By ANTHONY TOMMASINI
Bang on a Can, the collective of composers, performers and activists who champion hip contemporary music, began almost 20 years ago with an all-inclusive festival. Marathons and festivals are still the main attractions of this enterprising outfit.
But the festivals are sometimes inclusive to a fault. Concerts by the Bang on a Can All-Stars, a roster of six elite performers, tend to be more discriminating, the classy events. The All-Stars program on Tuesday night at Zankel Hall was no exception. Four of the six new and recent works performed were inventive and captivating, a high satisfaction quotient in any field of art.
Fred Frith’s beautifully conceived “Snakes and Ladders” is set in motion with a repetitive series of pensive, bluesy piano chords, nudged now and then by the bass and electric guitar, and woven through with melodic bits in the clarinets and cello. What keeps the music from becoming excessively soothing are staggered rhythms in the percussion and abrupt melodic flights that keep spiraling upward — the “Snakes and Ladders” of the title. Eventually the flights turn fitful and skittish, almost pointillistic, until the piece winds down, thins out and ends in wistful calm.
The versatile and highly skilled All-Stars — Robert Black (bass), David Cossin (percussion), Lisa Moore (piano), Mark Stewart (electric guitar), Wendy Sutter (cello), Evan Ziporyn (clarinets) — seemed particularly engaged by the next work, two pieces from the “Opere della Musica Povera” series by Martin Bresnick, a mentor to several founding members of Bang on a Can, including Mr. Ziporyn. In these scores, inspired by grimly poignant tales from Kafka, Mr. Bresnick strives to create astutely structured and organic works using only minimal materials.
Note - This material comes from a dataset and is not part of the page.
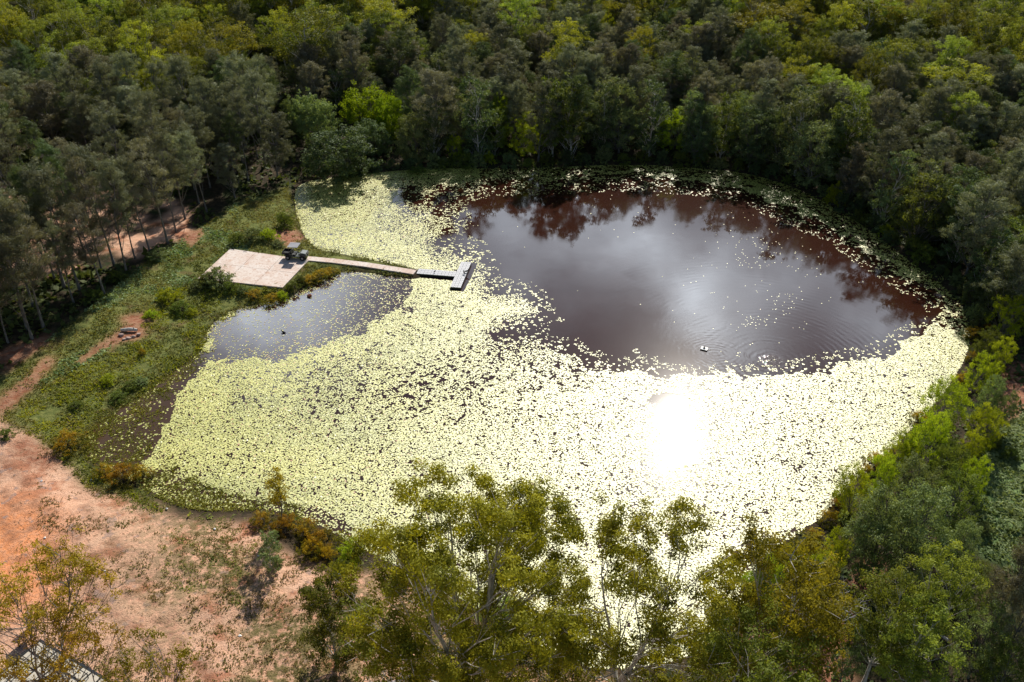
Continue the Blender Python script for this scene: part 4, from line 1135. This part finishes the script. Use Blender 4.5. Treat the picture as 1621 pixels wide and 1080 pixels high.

“The Bucket Rider,” with its delicate pedal tones, murky sonorities and a chorale-like pattern of pungent chords, was a mesmerizing prelude to “Be Just!,” a breathless work, like some wild toccata that began and ended with the terrifying thump of rattling chains dropped upon a bass drum.
Four studies originally created for player piano by the iconoclastic American composer Conlon Nancarrow, who died in 1997, were heard in recent arrangements by Mr. Ziporyn. Nancarrow’s evocations of boogie-woogie, swing, wailing jazz, African rhythms and his trademark frenetic pummeling are made more explicit in these colorful and effective arrangements, though you lose some of the honky-tonk plainness of the originals.
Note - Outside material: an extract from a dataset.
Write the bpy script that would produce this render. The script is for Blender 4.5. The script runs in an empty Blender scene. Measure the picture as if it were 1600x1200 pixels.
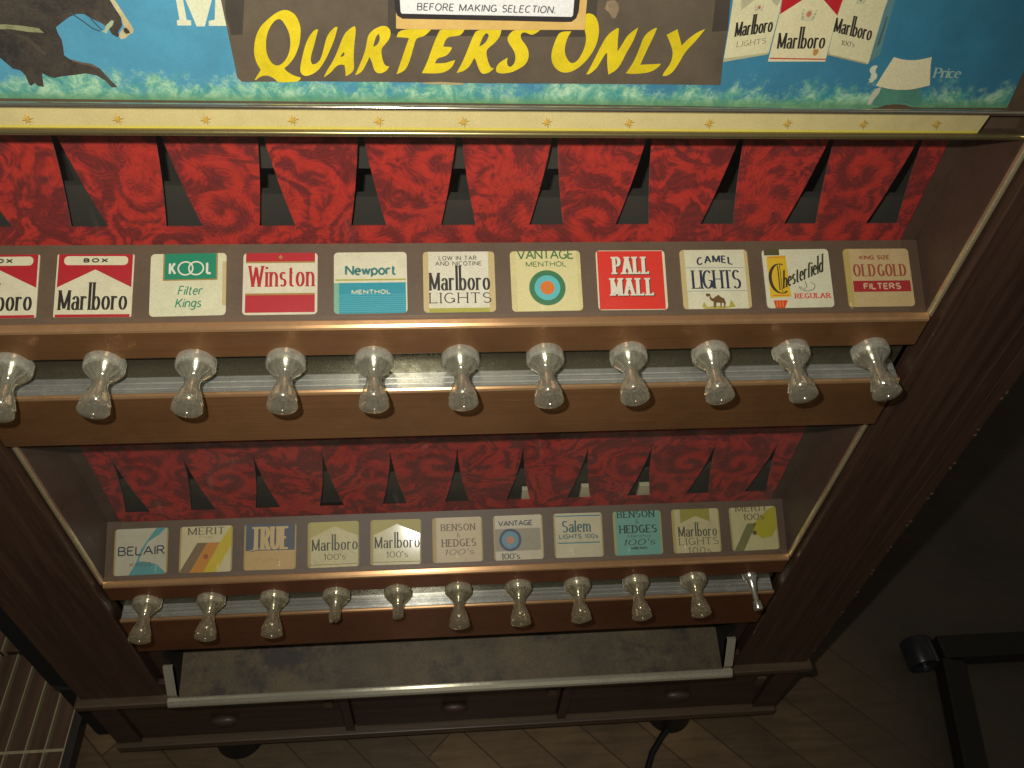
import bpy, bmesh, math, random
from mathutils import Vector, Matrix
from mathutils.geometry import tessellate_polygon
random.seed(7)

C = bpy.context.scene.collection
scene = bpy.context.scene
ZOFF = 850.0                      # floor is z = 0; the working frame has the upper ledge at z = 0 mm
def W(x, y, z): return Vector((x, y, z + ZOFF)) * 0.001

# ------------------------------------------------------------------ camera, world, flash
cam_d = bpy.data.cameras.new('camera'); cam = bpy.data.objects.new('camera', cam_d); C.objects.link(cam)
cam_d.sensor_width = 36.0; cam_d.lens = 36.0 * 1300.11 / 1600.0
cam_d.clip_start = 0.01; cam_d.clip_end = 60
R = Matrix(((0.9958074, 0.0211993, -0.0889838), (-0.0751962, 0.7436281, -0.6643514), (0.0520871, 0.6682573, 0.7421045)))
CAMP = Vector((-17.88, -456.15, 428.18))
cam.matrix_world = Matrix.Translation(W(*CAMP)) @ R.to_4x4()
scene.camera = cam
world = bpy.data.worlds.new('World'); scene.world = world; world.use_nodes = True
bg = world.node_tree.nodes['Background']; bg.inputs['Strength'].default_value = 1.0
_t = world.node_tree; _c = _t.nodes.new('ShaderNodeTexCoord'); _n = _t.nodes.new('ShaderNodeTexNoise'); _n.inputs['Scale'].default_value = 3.2; _n.inputs['Detail'].default_value = 2
_r = _t.nodes.new('ShaderNodeValToRGB'); _t.links.new(_c.outputs['Generated'], _n.inputs['Vector']); _t.links.new(_n.outputs['Fac'], _r.inputs['Fac']); _t.links.new(_r.outputs['Color'], bg.inputs['Color'])
_r.color_ramp.elements[0].position = 0.40; _r.color_ramp.elements[0].color = (0.022, 0.019, 0.015, 1)        # dim ambient; pale patches added for knobs and metal to reflect
_r.color_ramp.elements[1].position = 0.72; _r.color_ramp.elements[1].color = (0.5, 0.47, 0.41, 1)
_e = _r.color_ramp.elements.new(0.56); _e.color = (0.045, 0.039, 0.031, 1)
fl = bpy.data.lights.new('camera_flash', 'SPOT'); flo = bpy.data.objects.new('camera_flash', fl); C.objects.link(flo)
fl.energy = 16.8; fl.color = (1.0, 0.965, 0.87); fl.shadow_soft_size = 0.008; fl.spot_size = math.radians(126); fl.spot_blend = 1.0
fpos = W(*CAMP) + R @ Vector((-0.046, 0.045, 0.0))
flo.location = fpos
flo.rotation_euler = (R @ Vector((-0.11, 0.0, -1))).to_track_quat('-Z', 'Y').to_euler()
scene.view_settings.view_transform = 'Standard'; scene.view_settings.look = 'None'
scene.view_settings.exposure = 0.0; scene.view_settings.gamma = 1.0
try: scene.view_settings.use_curve_mapping = False
except Exception: pass
scene.cycles.max_bounces = 10; scene.cycles.transmission_bounces = 8; scene.cycles.transparent_max_bounces = 12
scene.cycles.sample_clamp_indirect = 4.0

# ------------------------------------------------------------------ materials
def lin(c):
    return tuple(((v / 255.0) / 12.92 if v <= 10 else (((v / 255.0) + 0.055) / 1.055) ** 2.4) for v in c)
MATS = {}
class NT:
    def __init__(s, name):
        s.m = bpy.data.materials.new(name); s.m.use_nodes = True; s.t = s.m.node_tree
        s.b = s.t.nodes['Principled BSDF']; s.out = s.t.nodes['Material Output']
    def n(s, typ, **kw):
        nd = s.t.nodes.new(typ)
        for k, v in kw.items():
            if hasattr(nd, k) and k not in nd.inputs: setattr(nd, k, v)
            else: nd.inputs[k].default_value = v
        return nd
    def l(s, a, b): s.t.links.new(a, b)
    def coord(s, scale=(1, 1, 1), rot=(0, 0, 0), loc=(0, 0, 0)):
        g = s.n('ShaderNodeNewGeometry'); mp = s.n('ShaderNodeMapping')
        mp.inputs['Scale'].default_value = scale; mp.inputs['Rotation'].default_value = rot; mp.inputs['Location'].default_value = loc
        s.l(g.outputs['Position'], mp.inputs['Vector']); return mp.outputs['Vector']
    def noise(s, vec, scale, detail=4, rough=0.6, dist=0.0):
        n = s.n('ShaderNodeTexNoise'); n.inputs['Scale'].default_value = scale; n.inputs['Detail'].default_value = detail
        n.inputs['Roughness'].default_value = rough; n.inputs['Distortion'].default_value = dist
        s.l(vec, n.inputs['Vector']); return n.outputs['Fac']
    def ramp(s, fac, stops, interp='LINEAR'):
        r = s.n('ShaderNodeValToRGB'); cr = r.color_ramp; cr.interpolation = interp
        while len(cr.elements) < len(stops): cr.elements.new(0.5)
        for e, (p, c) in zip(cr.elements, stops):
            e.position = p; e.color = (*c, 1) if len(c) == 3 else c
        s.l(fac, r.inputs['Fac']); return r.outputs['Color']
    def mixc(s, fac, a, b, mode='MIX'):
        m = s.n('ShaderNodeMix'); m.data_type = 'RGBA'; m.blend_type = mode
        for sock, v in ((m.inputs[0], fac), (m.inputs[6], a), (m.inputs[7], b)):
            if isinstance(v, bpy.types.NodeSocket): s.l(v, sock)
            elif isinstance(v, (int, float)): sock.default_value = v
            else: sock.default_value = (*v, 1) if len(v) == 3 else v
        return m.outputs[2]
    def math(s, op, a, b=None):
        m = s.n('ShaderNodeMath'); m.operation = op
        for i, v in enumerate((a, b)):
            if v is None: continue
            if isinstance(v, bpy.types.NodeSocket): s.l(v, m.inputs[i])
            else: m.inputs[i].default_value = v
        return m.outputs[0]
    def bump(s, h, strength=0.3, dist=0.001):
        b = s.n('ShaderNodeBump'); b.inputs['Strength'].default_value = strength; b.inputs['Distance'].default_value = dist
        s.l(h, b.inputs['Height']); s.l(b.outputs['Normal'], s.b.inputs['Normal'])
    def setc(s, c):
        if isinstance(c, bpy.types.NodeSocket): s.l(c, s.b.inputs['Base Color'])
        else: s.b.inputs['Base Color'].default_value = (*c, 1)
    def p(s, **kw):
        for k, v in kw.items(): s.b.inputs[k.replace('_', ' ')].default_value = v

def paper(rgb, rough=0.55, stain=0.35, tint=(150, 120, 60), key=None, coat=0.0):
    """printed ink or card: one colour with fine mottling and a few yellow stains"""
    k = ('paper', tuple(rgb), rough, stain, coat)
    if k in MATS: return MATS[k]
    t = NT('printed_card'); c = lin(rgb)
    v = t.coord()
    f1 = t.noise(v, 900, 3, 0.7); f2 = t.noise(v, 70, 5, 0.65)
    a = t.mixc(t.math('MULTIPLY', t.math('SUBTRACT', f2, 0.42), stain * 1.6), c, tuple(x * y for x, y in zip(c, lin(tint)[:3])) if False else tuple(0.55 * x + 0.2 * y for x, y in zip(c, lin(tint))))
    g = t.ramp(f1, [(0.25, (0.78, 0.78, 0.78)), (0.75, (1.03, 1.03, 1.03))])
    t.setc(t.mixc(1.0, a, g, 'MULTIPLY'))
    t.p(Roughness=rough)
    if coat:
        t.p(Coat_Weight=coat, Coat_Roughness=0.1); t.bump(t.noise(v, 95, 3, 0.6, 0.5), 0.35, 0.0015)
    MATS[k] = t.m; return t.m

def film_card(rgb):
    return paper(rgb, 0.5, 0.45)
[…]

The composer and clarinetist Don Byron describes his jazzy, punchy and pulsating “Show Him Some Lub” as a confessional piece. Mixed into the instrumental textures are the amplified voices of the performers giving answers to personal questions about their ancestors, ethnic backgrounds and aspirations. The audience heard only the answers, not the questions, so the flow of disconnected words, though affecting, became just another musical element.
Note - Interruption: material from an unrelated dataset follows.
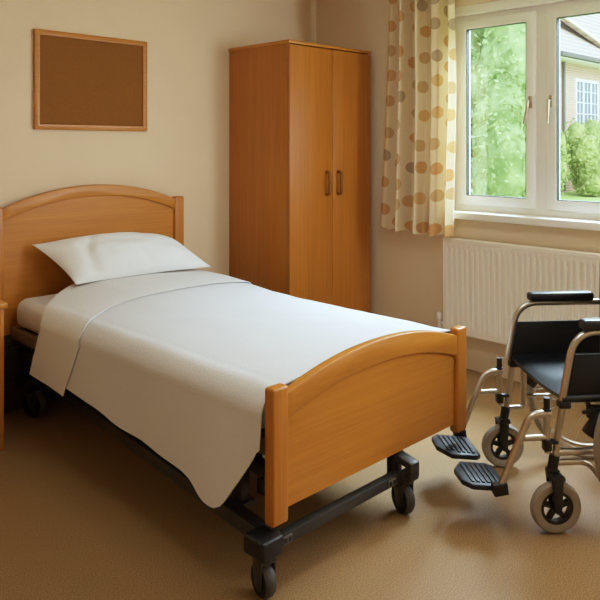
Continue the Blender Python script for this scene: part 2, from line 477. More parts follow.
# ------------------------------------------------------------------ radiator
def radiator():
    y0, y1, z0, z1 = -2.66, -1.159, .219, .783
    t = thing('radiator', 'cream ribbed panel radiator on the wall below the window', 'radiator', (-.06, (y0+y1)/2, z0))
    L = Vector(t.location)
    def part(name, b, m, p=t): b.transform(Matrix.Translation(-L)); return obj(name, b, m, p)
    # ribbed face: a grid whose depth swings between channel and rib
    b = nb(); pitch = .0355; n = int((y1-y0-.04)/pitch)
    xs = []
    ys = [y1, y1-.012]
    prof = []
    y = y1-.02
    prof.append((y1, 0)); prof.append((y1-.018, 0))
    for i in range(n):
        c = y1-.02-pitch*i
        prof += [(c-.006, 0), (c-.011, .010), (c-.026, .010), (c-.031, 0)]
    prof.append((y0, 0))
    zs = [(z0, 0), (z0+.045, 0), (z0+.058, 1), (z1-.058, 1), (z1-.045, 0), (z1, 0)]
    rows = []
    for z, k in zs: rows.append([b.verts.new((-.088-.0*k-(d if False else 0) + (d*k*1.0), y, z)) for y, d in prof])
    for j in range(len(zs)-1):
        for i in range(len(prof)-1):
            b.faces.new((rows[j][i], rows[j][i+1], rows[j+1][i+1], rows[j+1][i]))
    box(b, -.0885, -.084, y0, y1, z0-.002, z0+.012, .002); box(b, -.0905, -.084, y0, y1, z1-.020, z1, .003)
    bmesh.ops.recalc_face_normals(b, faces=b.faces)
    part('front_panel', b, M['rad'])
    b = nb(); box(b, -.074, -.030, y0+.01, y1-.01, z0+.01, z1-.012); part('back_panel', b, M['rad'])
    b = nb()
    box(b, -.092, -.026, y0, y1, z1-.004, z1+.004, .002)
    for i in range(60):
        yy = y0+.03+i*(y1-y0-.06)/59
        box(b, -.078, -.040, yy-.004, yy+.004, z1+.003, z1+.0055)
    part('top_grille', b, M['rad'])
    for yy in (y0, y1-.004):
        b = nb(); box(b, -.089, -.026, yy, yy+.004, z0+.005, z1, .001); part('side_panel', b, M['rad'])
    b = nb()
    cyl(b, (-.055, y1+.045, 0.0), (-.055, y1+.045, .25), .0075)
    cyl(b, (-.055, y1+.045, .255), (-.055, y1-.02, .255), .009)
    part('pipe', b, M['rad'])
    b = nb()
    lathe(b, [(.0, .225), (.014, .225), (.014, .275), (.018, .28), (.018, .315), (.013, .322), (0, .322)], (-.055, y1+.045, 0), (0, 0, 1), 20)
    part('valve', b, M['white'])
    for yy in (y0+.15, y1-.15):
        b = nb(); box(b, -.035, -.002, yy-.015, yy+.015, z0+.05, z1-.08); part('bracket', b, M['white'])
radiator()

# ------------------------------------------------------------------ notice board
def board():
    x0, x1, z0, z1 = -2.138, -1.456, 1.436, 1.962
    t = thing('notice_board', 'brown cork notice board in a thin wooden frame, hung above the bed', 'notice board', ((x0+x1)/2, -.0, z0))
    L = Vector(t.location); w = .028
    b = nb(); ring(b, -.022, -.001, x0, x1, z0, z1, w, .002)
    b.transform(Matrix(((0, 1, 0, 0), (1, 0, 0, 0), (0, 0, 1, 0), (0, 0, 0, 1)))); bmesh.ops.reverse_faces(b, faces=b.faces)
    b.transform(Matrix.Translation(-L)); obj('frame', b, M['wood_x'], t)
    b = nb(); box(b, x0+w-.003, x1-w+.003, -.012, -.004, z0+w-.003, z1-w+.003)
    b.transform(Matrix.Translation(-L)); obj('cork_panel', b, M['cork'], t)
board()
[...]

For me Julia Wolfe’s “Big, Beautiful, Dark and Scary” was a tiresome din of perpetual motion and swelling cluster chords. Thurston Moore’s “Stroking Piece # 1” was also blunt, blaring and orgasmic. Both works shook the place, though, and earned some lusty cheers. I wouldn’t be surprised if the aural onslaught loosened up the granite walls surrounding this underground hall, just in case Carnegie Hall is thinking of excavating some more to expand the place.